Transcribe every line from the top down to the line with "bg = w.node_tree.nodes['Background'];", both ends included, but not the pictures.

[DATASET EXTRACT]
____________________

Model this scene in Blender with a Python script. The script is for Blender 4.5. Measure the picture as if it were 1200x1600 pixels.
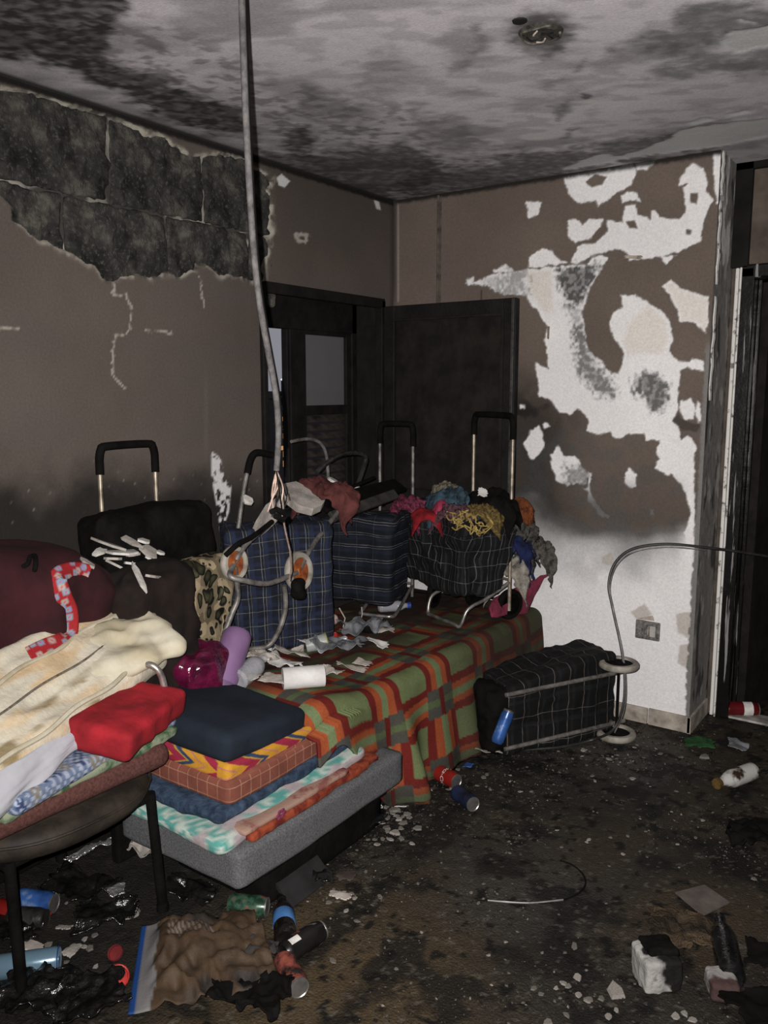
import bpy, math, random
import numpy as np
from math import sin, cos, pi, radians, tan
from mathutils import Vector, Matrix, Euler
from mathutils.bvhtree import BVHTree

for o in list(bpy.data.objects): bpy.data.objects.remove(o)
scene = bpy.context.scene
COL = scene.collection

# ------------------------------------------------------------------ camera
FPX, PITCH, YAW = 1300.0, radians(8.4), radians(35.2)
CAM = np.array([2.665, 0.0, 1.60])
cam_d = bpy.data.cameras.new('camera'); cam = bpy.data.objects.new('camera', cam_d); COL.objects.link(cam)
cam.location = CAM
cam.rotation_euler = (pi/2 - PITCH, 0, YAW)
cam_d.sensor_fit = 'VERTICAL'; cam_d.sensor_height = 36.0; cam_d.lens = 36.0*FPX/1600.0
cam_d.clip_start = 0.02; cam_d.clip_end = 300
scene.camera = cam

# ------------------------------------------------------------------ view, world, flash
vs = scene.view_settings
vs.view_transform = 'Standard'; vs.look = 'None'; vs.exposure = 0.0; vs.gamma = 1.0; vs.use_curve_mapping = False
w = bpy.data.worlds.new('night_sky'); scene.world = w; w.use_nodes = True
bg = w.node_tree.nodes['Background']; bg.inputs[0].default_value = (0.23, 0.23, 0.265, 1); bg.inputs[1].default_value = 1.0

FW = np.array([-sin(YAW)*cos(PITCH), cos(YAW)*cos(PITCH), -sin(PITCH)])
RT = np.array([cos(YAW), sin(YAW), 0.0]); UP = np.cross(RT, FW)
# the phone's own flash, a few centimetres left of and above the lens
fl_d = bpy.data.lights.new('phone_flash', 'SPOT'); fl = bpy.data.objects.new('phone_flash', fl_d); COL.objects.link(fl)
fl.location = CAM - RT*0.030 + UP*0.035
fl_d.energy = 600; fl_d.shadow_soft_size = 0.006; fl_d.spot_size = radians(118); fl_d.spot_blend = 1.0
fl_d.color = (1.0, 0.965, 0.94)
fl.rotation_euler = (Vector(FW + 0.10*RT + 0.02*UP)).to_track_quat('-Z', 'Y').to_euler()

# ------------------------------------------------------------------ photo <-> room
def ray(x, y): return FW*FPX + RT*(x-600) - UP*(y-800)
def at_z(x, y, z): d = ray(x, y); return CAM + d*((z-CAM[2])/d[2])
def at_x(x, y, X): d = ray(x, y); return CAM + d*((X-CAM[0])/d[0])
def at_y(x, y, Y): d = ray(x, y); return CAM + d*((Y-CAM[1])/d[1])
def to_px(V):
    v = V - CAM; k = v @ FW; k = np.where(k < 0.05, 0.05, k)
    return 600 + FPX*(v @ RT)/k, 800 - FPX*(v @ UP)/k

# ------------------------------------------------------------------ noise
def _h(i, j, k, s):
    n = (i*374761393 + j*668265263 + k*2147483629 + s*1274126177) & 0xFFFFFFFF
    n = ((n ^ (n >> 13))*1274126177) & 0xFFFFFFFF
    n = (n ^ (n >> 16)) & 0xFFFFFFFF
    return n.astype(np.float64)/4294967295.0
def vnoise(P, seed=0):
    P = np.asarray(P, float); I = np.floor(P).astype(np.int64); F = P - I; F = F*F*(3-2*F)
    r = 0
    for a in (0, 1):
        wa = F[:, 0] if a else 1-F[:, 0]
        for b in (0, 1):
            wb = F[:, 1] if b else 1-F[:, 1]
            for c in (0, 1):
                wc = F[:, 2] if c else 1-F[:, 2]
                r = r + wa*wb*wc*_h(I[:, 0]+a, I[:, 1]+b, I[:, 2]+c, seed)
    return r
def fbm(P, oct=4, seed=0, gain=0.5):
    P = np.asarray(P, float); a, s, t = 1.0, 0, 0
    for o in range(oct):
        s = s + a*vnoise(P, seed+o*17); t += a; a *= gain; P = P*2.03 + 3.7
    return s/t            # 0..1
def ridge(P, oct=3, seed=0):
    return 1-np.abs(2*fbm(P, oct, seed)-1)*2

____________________

[THE COMPLETED TASK]
Model this scene in Blender with a Python script. The script is for Blender 4.5. Measure the picture as if it were 1200x1600 pixels.
import bpy, math, random
import numpy as np
from math import sin, cos, pi, radians, tan
from mathutils import Vector, Matrix, Euler
from mathutils.bvhtree import BVHTree

for o in list(bpy.data.objects): bpy.data.objects.remove(o)
scene = bpy.context.scene
COL = scene.collection

# ------------------------------------------------------------------ camera
FPX, PITCH, YAW = 1300.0, radians(8.4), radians(35.2)
CAM = np.array([2.665, 0.0, 1.60])
cam_d = bpy.data.cameras.new('camera'); cam = bpy.data.objects.new('camera', cam_d); COL.objects.link(cam)
cam.location = CAM
cam.rotation_euler = (pi/2 - PITCH, 0, YAW)
cam_d.sensor_fit = 'VERTICAL'; cam_d.sensor_height = 36.0; cam_d.lens = 36.0*FPX/1600.0
cam_d.clip_start = 0.02; cam_d.clip_end = 300
scene.camera = cam

# ------------------------------------------------------------------ view, world, flash
vs = scene.view_settings
vs.view_transform = 'Standard'; vs.look = 'None'; vs.exposure = 0.0; vs.gamma = 1.0; vs.use_curve_mapping = False
w = bpy.data.worlds.new('night_sky'); scene.world = w; w.use_nodes = True
bg = w.node_tree.nodes['Background']; bg.inputs[0].default_value = (0.23, 0.23, 0.265, 1); bg.inputs[1].default_value = 1.0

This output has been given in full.